On to Berlin! There’s the battle cry, and rightly so. But our leaders are too busy editing delusional press releases, so history passes them by. Or rolls over them… and us.
In the National Post on May 13, Joe Roberts wrote, “The allies could never have won the Second World War by making clear they would stop short of Berlin.” He was drawing a historical analogy with Israel pressing into Rafah, seeking “complete and uncompromising” victory over Hamas. And while historical counterfactuals are as tricky as they are vital, we know all too well he was right.
If you’re wondering how Berlin got in here, it’s one of those historical analogies useless to politicians who don’t know which side the Soviets were on in World War II, what happened in that conflict, or when. But here’s the deal. In the summer and fall of 1918… no wait, our leaders cry. That was World War I… wasn’t it?
The Allies agreed to an armistice that became a peace. And it left many Germans convinced they had not lost the war but were betrayed by (wait for it) the Jews. Including the Kaiser, who later suggested an international effort to exterminate that people using poison gas. And Hitler, who undertook one.
So come World War II, the Allies sought “unconditional surrender” to force Nazis, Fascists, Imperial Japanese, and their supporters to drain reality’s bitter cup. It wasn’t easy, and even took two atomic bombs before Japan’s militarists conceded that things weren’t going their way. Our enemies are more often maniacal than sensible, another historical lesson we determinedly overlook.
Unfortunately, Western leaders did not make beating the Soviets to Berlin in 1945 a priority. Instead, too many, including some in uniform, were already in appeasement mode, allowing Stalin to grab Eastern Europe while a great number of Russians concluded they’d won single-handedly and the West was weak and devious. (Yes, six of seven German soldiers killed were on the Eastern Front, but without massive Western aid the Soviets would have lost.)
Had we gone on to Berlin in 1918, it might well have prevented the Second World War and with it the Holocaust. Had we done so in 1945, it might have spared the Eastern European allies for whom we initially went to war four grim, hungry, dishonest decades behind the Iron Curtain. But did we learn? And can we?
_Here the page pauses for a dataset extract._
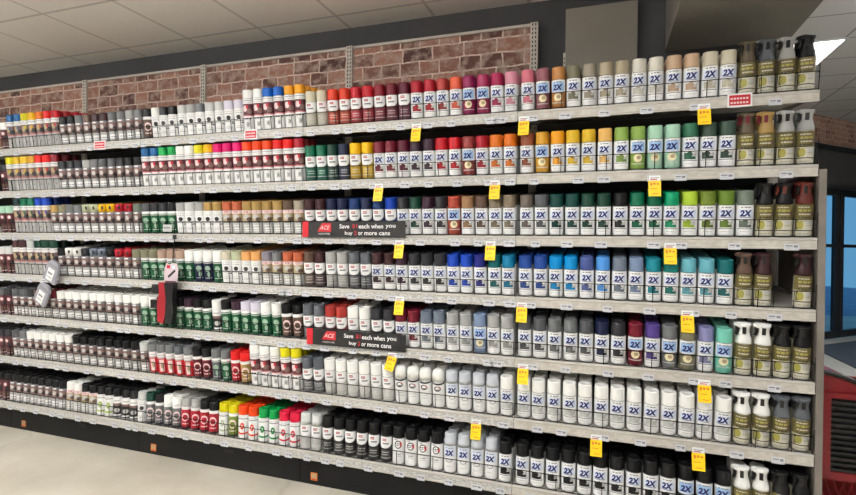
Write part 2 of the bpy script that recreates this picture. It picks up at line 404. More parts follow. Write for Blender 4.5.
# code: (body, body height, cap mesh, label mesh, words)
WHITE = (232, 232, 230)
KIND = {
    'X': ('n', .141, 'flat', lab_X(False), WHITE, 'blue-lettered'),
    'B': ('n', .141, 'flat', lab_X(True), 'cap', 'blue-panelled'),
    'A': ('n', .141, 'flat', lab_A(), 'mute', 'shield-labelled'),
    'C': ('n', .141, 'dome', lab_C(), WHITE, 'black-banded'),
    'D': ('n', .141, 'flat', lab_D(), WHITE, 'ring-emblem'),
    'E': ('n', .141, 'clear', lab_E(), WHITE, 'clear-coat'),
    'Q': ('n', .141, 'clear', lab_A(), (205, 205, 203), 'silver-bodied'),
    'G': ('t', .195, 'ftall', lab_G(), WHITE, 'tall'),
    'P': ('t', .195, 'ftall', lab_G(True), (190, 188, 184), 'tall photo-labelled'),
    'W': ('f', .143, 'ffl', lab_W(), WHITE, 'white-bodied'),
    'F': ('f', .143, 'ffl', lab_F(), 'acc', 'green-bodied'),
    'H': ('f', .143, 'ffl', lab_H(), (190, 186, 180), 'red-badged'),
    'S': ('f', .143, 'ffl', lab_S(), (104, 100, 98), 'photo-labelled'),
    'O': ('f', .143, 'fdot', lab_S(), (190, 188, 186), 'dotted-cap'),
    'K': ('f', .143, 'ffl', lab_K(), WHITE, 'black-and-white'),
    'R': ('f', .143, 'ffl', lab_R(), (150, 30, 36), 'red-bodied'),
    'M': ('f', .143, 'ffl', lab_M(), WHITE, 'marking-paint'),
    'N': ('f', .143, 'ffl', lab_N(), 'acc', 'patterned'),
    'Z': ('f', .143, 'ffl', lab_Z(), (70, 34, 38), 'maroon-bodied'),
}
LABT = lab_T()
GREEN = (18, 80, 50)
PAL = dict(cream=(222, 214, 188), orange_red=(222, 62, 34), red=(196, 26, 40), dark_red=(134, 20, 38), maroon=(112, 22, 40), wine=(92, 18, 42), crimson=(176, 24, 44),
  brick=(166, 52, 46), coral=(228, 96, 66), magenta=(142, 26, 84), berry=(160, 42, 88), raspberry=(172, 34, 84), pink=(228, 152, 172), salmon=(218, 116, 134),
  mauve=(148, 92, 102), caramel=(196, 136, 78), olive_grey=(132, 128, 104), taupe=(168, 158, 140), beige=(186, 172, 146), off_white=(212, 208, 196), white=(240, 240, 236),
  peach=(212, 180, 150), ivory=(224, 216, 192), green=(0, 100, 70), dark_green=(18, 62, 48), black=(15, 15, 17), navy=(24, 32, 66), yellow=(246, 190, 14),
  plum=(58, 34, 50), brown_red=(142, 56, 54), orange=(226, 116, 30), rust=(190, 86, 44), brown=(152, 82, 56), mustard=(214, 158, 46), amber=(248, 166, 26),
  lemon=(232, 190, 46), pale_yellow=(242, 214, 132), apricot=(246, 194, 108), leaf_green=(140, 172, 80), mint=(176, 220, 194), forest_green=(46, 108, 80), sage=(62, 84, 70),
  dark_brown=(58, 30, 34), blue=(20, 66, 150), dark_blue=(22, 52, 104), charcoal=(42, 42, 46), terracotta=(170, 70, 54), tan=(156, 118, 84), umber=(98, 76, 64),
  khaki=(132, 118, 98), grey_brown=(108, 98, 90), grey=(116, 118, 120), teal=(14, 100, 104), deep_teal=(12, 66, 60), emerald=(0, 150, 104), lime=(176, 208, 58), olive=(112, 132, 44),
  moss=(108, 138, 46), grey_green=(112, 124, 112), silver=(178, 178, 176), royal_blue=(22, 66, 176), indigo=(32, 34, 124), peacock=(14, 118, 158), petrol=(14, 98, 124),
  cobalt=(34, 72, 150), azure=(0, 142, 210), slate_blue=(74, 90, 150), sky_blue=(84, 156, 234), slate_grey=(112, 122, 138), grey_blue=(130, 150, 182), turquoise=(20, 134, 150),
  sea_green=(24, 124, 116), aqua=(110, 184, 198), pale_grey=(196, 198, 196), dark_grey=(86, 88, 92), purple=(86, 66, 142), lavender=(148, 148, 196), pale_mint=(126, 212, 190),
  gold=(176, 144, 84), copper=(190, 98, 66), peach_orange=(240, 176, 108), lilac=(140, 134, 146), lavender_white=(212, 208, 222), frost=(188, 192, 198),
  hot_pink=(226, 0, 110), bright_orange=(244, 72, 22), bright_green=(0, 150, 70), bright_yellow=(228, 216, 20), pink_red=(222, 26, 66), bright_red=(228, 30, 28), steel_blue=(18, 92, 150),
  bright_blue=(16, 96, 196), bronze=(96, 84, 66), gunmetal=(96, 100, 106), red_brown=(96, 38, 30), pale_green=(200, 206, 170), dusty_pink=(186, 156, 138), dark_teal=(20, 44, 48))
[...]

Such blather is common. Hence the joke about U.S. President Lyndon Johnson. “Q: Why does LBJ talk so slow? A: He thinks he’s dictating to a stonemason.” But at least Johnson was pushing through major civil-rights and social-welfare legislation while escalating the Vietnam War, so something significant was going on.
It often is. Including today. But it’s not Poilievre’s Diagolon-inspired plot to make “The Handmaid’s Tale” a reality in Canada. It’s the crumbling of the Pax Americana through loss of nerve, vision, and fiscal responsibility in Washington and other Western capitals. History is happening right now, and Canada is… abstaining.
Abstaining on a key U.N. vote on the Middle East. Abstaining on real military help to Ukraine. Abstaining on balanced budgets. Abstaining on virulent domestic anti-Semitism.
Berlin? So distant. So tedious. Now where’s that inspiring draft on diversity and inclusion?